This Was The Most Delicate Commodity On The Silk Road
The trade route known as the Silk Road was responsible for one of the largest exchanges of goods and ideas in human history. Things like coffee, tea, and silk, of course, were traded along the route, as well as gunpowder, watermills, and — most importantly, depending on your priorities — delectable treats like noodles and savory meat and veggies stuffed into dough. Reuters notes how delicious recipes like Italian tortellini and Turkish manti can trace their culinary inspirations back to the Chinese dumplings that traveled the Silk Road.

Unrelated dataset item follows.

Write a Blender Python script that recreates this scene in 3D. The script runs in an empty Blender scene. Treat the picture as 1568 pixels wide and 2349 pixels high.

In fact, according to Sapiens, so many things — both good and bad — were transported to new places via the Silk Road that it could have warranted several other names, had German explorer Baron Ferdinand von Richtofen not chosen the prized fabric to name it in 1877. Due to the exchange of ideas, which found a catalyst in the spread of paper, the road could have been dubbed the Buddhism Road. Or, thanks to the rats and fleas that traveled with the traders, it could have been ignominiously named the Bubonic Plague Road. The Silk Road also could have been named after the most delicate commodity that traversed its routes: glass.
Glass was shipped to China from Italy along the Silk Road
According to The History of Glass, the earliest archaeological evidence for the revolutionary material dates back to 3500 B.C. in Egypt and Eastern Mesopotamia, but early glass production was rudimentary and innovations took time. The first glass containers didn’t even get invented until a couple thousand years later, around 1500 B.C. Then, in the 1st century B.C., craftsmen in Syria came up with a breakthrough method for glass production: the blowpipe. This ingenious tool made it easier, cheaper, and much faster to make glass objects. From here, the practice spread to the Roman Empire, and from there, the world via the Silk Road.
Ceramics and metalware were commonly used in China before glass made its way down the Silk Road from Europe, which UNESCO notes occurred in what is known as the Spring and Autumn period (771-403 B.C.). As revolutionary an invention as glass was, however, it took some time to catch on in China. According to the Chinese Academy of Sciences, the popularity of porcelain in China initially slowed innovations in glassmaking techniques.